In just a matter of almost 15 months, we have taken something that was rare, scary, and unknown, and have made it into something special, unique, and known to others. We have met people all over the globe who have shared their stories with us. Total strangers reaching out with advice, guidance, and simply, so much love.
For every cruel person who has said something hurtful (knowingly or subconsciously) about our child, there are ten others who have nothing but positive and kind words and actions that speak even louder.
I think the point is that we are all on this wild roller coaster and we truly don’t know what our lives will hold.
Sometimes we are dealt a royal flush. Sometimes we are dealt a hand that makes us a vulnerable player. Whatever game or whatever hand you are dealt, it is up to you to play your best and make the most of it. And as I play this game of cards, our life, I have been able to find the joy and beauty that may be hidden in the deck.
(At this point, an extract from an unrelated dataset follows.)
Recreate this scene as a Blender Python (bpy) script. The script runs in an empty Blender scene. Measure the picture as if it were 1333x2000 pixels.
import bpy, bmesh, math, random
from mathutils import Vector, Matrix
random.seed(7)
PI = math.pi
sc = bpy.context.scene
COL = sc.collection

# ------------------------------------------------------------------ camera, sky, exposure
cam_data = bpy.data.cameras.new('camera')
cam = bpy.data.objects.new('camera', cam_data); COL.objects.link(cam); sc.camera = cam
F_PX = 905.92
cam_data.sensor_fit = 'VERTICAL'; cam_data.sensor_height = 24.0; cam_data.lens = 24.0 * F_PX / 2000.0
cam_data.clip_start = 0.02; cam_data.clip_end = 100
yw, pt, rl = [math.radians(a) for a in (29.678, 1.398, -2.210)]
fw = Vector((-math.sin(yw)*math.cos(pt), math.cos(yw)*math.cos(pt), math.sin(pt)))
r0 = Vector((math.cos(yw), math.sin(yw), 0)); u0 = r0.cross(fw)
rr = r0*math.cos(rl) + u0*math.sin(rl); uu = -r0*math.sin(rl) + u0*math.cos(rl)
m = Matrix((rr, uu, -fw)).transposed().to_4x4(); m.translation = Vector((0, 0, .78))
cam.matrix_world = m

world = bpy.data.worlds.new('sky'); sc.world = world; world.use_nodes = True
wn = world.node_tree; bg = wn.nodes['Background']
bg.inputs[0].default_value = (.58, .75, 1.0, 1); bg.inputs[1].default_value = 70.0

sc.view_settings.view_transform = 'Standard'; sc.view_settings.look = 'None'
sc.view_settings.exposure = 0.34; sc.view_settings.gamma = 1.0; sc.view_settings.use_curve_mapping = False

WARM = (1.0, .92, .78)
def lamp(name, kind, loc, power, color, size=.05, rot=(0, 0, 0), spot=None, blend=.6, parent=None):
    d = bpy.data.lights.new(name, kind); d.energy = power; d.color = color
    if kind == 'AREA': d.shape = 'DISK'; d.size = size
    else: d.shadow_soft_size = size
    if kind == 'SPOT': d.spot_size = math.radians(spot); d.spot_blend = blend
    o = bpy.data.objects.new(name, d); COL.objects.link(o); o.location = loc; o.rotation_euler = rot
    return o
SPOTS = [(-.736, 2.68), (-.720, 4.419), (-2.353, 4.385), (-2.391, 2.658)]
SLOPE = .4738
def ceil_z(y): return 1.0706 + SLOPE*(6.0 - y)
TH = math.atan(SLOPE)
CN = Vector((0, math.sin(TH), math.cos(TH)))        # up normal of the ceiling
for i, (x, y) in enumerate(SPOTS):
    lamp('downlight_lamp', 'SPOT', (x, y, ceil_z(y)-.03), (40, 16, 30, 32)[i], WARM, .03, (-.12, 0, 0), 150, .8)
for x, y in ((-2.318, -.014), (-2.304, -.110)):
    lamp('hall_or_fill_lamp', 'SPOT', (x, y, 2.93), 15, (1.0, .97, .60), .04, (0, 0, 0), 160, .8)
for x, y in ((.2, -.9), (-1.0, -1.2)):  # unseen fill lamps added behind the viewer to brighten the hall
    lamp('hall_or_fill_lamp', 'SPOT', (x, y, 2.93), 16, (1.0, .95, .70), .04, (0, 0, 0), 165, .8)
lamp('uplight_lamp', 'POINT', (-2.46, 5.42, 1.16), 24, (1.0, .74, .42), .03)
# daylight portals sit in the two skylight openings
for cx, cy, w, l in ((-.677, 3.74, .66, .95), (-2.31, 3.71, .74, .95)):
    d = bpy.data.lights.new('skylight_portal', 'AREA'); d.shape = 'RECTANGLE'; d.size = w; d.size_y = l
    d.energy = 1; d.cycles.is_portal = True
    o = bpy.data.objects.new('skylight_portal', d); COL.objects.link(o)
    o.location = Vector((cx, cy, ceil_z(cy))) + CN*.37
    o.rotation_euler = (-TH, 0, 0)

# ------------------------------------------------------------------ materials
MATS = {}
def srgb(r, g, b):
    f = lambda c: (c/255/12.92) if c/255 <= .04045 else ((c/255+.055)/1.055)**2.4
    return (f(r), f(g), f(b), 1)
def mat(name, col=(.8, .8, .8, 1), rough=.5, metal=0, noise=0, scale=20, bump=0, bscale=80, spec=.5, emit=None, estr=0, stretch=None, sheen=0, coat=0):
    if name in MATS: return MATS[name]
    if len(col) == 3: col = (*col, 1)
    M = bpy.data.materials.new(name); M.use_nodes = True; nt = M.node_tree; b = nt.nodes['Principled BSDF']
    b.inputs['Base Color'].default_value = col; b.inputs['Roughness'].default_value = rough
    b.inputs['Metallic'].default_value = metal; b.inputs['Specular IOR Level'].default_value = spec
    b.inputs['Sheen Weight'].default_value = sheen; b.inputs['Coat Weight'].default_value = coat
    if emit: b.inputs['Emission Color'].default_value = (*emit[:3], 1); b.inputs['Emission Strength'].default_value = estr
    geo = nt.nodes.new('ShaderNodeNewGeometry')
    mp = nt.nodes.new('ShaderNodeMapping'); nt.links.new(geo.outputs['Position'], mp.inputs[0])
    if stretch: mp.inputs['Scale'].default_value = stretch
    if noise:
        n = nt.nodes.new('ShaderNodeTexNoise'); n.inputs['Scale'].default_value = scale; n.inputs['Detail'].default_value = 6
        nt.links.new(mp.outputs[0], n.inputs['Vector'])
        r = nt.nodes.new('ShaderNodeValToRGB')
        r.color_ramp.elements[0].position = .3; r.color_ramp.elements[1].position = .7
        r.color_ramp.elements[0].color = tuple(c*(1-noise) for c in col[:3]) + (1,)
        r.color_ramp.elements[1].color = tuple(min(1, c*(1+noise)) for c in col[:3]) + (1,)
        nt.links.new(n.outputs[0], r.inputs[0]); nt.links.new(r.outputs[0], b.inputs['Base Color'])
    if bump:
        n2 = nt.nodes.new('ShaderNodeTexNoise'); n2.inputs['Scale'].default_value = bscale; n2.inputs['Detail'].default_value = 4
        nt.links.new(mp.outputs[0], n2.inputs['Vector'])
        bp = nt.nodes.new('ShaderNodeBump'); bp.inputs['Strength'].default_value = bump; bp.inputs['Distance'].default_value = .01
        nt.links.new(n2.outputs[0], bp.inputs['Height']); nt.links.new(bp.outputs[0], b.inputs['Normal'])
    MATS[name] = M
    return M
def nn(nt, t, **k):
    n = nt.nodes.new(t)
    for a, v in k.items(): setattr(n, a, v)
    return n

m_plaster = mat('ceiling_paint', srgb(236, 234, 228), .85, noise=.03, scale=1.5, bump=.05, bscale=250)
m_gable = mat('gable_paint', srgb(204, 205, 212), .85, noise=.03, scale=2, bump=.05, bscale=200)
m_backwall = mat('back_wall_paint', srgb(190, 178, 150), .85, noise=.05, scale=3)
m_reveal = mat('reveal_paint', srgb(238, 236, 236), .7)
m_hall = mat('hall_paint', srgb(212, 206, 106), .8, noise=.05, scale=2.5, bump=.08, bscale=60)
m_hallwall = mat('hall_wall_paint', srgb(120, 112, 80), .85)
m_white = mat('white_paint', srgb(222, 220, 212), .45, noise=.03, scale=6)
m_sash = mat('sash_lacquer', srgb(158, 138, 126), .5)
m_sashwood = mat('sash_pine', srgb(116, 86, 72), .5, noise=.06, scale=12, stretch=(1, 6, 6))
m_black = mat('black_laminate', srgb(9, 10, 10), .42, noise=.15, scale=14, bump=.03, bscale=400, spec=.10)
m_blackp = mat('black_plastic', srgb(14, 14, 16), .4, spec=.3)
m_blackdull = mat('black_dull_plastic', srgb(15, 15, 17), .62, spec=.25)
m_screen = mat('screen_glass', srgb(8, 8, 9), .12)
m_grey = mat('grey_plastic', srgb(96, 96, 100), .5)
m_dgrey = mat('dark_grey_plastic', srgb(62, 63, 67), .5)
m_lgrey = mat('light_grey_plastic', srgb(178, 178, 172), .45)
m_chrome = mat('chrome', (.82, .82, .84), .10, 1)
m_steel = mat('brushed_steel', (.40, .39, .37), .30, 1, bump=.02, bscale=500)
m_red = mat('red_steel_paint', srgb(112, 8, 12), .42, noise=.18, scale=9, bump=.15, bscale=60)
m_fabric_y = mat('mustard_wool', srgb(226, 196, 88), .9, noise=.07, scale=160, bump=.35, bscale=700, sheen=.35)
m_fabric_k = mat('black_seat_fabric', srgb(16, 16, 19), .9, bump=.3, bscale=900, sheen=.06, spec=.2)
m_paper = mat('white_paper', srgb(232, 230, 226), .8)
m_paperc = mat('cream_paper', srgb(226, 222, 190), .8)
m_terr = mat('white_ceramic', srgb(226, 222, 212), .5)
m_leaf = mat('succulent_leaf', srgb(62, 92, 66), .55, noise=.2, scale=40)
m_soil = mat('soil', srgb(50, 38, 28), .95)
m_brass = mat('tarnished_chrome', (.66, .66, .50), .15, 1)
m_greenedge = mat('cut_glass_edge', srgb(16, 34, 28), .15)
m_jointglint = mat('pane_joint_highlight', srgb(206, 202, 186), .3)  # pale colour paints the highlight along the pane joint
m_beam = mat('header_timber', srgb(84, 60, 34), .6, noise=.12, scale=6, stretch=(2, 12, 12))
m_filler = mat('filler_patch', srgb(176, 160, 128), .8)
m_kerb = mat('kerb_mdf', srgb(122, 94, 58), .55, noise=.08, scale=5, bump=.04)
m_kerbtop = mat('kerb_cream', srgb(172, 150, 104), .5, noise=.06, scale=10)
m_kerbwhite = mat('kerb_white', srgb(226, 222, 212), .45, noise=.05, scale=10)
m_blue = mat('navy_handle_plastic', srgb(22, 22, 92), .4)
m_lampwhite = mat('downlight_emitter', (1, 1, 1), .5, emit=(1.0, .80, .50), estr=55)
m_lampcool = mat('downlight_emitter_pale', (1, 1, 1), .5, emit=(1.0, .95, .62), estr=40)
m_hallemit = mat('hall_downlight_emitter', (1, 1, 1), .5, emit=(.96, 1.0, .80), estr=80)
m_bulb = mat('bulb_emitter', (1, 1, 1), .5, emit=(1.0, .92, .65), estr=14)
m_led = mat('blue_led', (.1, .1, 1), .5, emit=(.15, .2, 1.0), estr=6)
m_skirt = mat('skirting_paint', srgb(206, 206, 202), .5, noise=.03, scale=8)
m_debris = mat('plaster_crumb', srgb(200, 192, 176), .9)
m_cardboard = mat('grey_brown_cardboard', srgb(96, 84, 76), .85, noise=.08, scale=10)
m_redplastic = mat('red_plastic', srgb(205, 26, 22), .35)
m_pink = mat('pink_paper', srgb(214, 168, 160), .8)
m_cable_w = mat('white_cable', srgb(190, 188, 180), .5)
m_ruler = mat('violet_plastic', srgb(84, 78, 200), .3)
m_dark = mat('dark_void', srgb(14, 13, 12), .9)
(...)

I have learned so many valuable lessons.
- Celebrate every milestone that you or your child meets, no matter how big or how small.
- Accept help when you need it, physically, emotionally, whatever. Don’t be too proud to admit when you need someone to lean on.
- Make sure that you focus on your significant other and their needs- make dinner plans for just the two of you so that you don’t lose sight of your foundation and how strong you are as a couple, not just as parents.
- Cry when you want to. If you are in the middle of a crowded supermarket, and you can’t find your favorite jar of peanut butter, and you want to cry because it sets you off…go ahead and cry!
- Lastly, embrace your journey. It is unique and it is yours.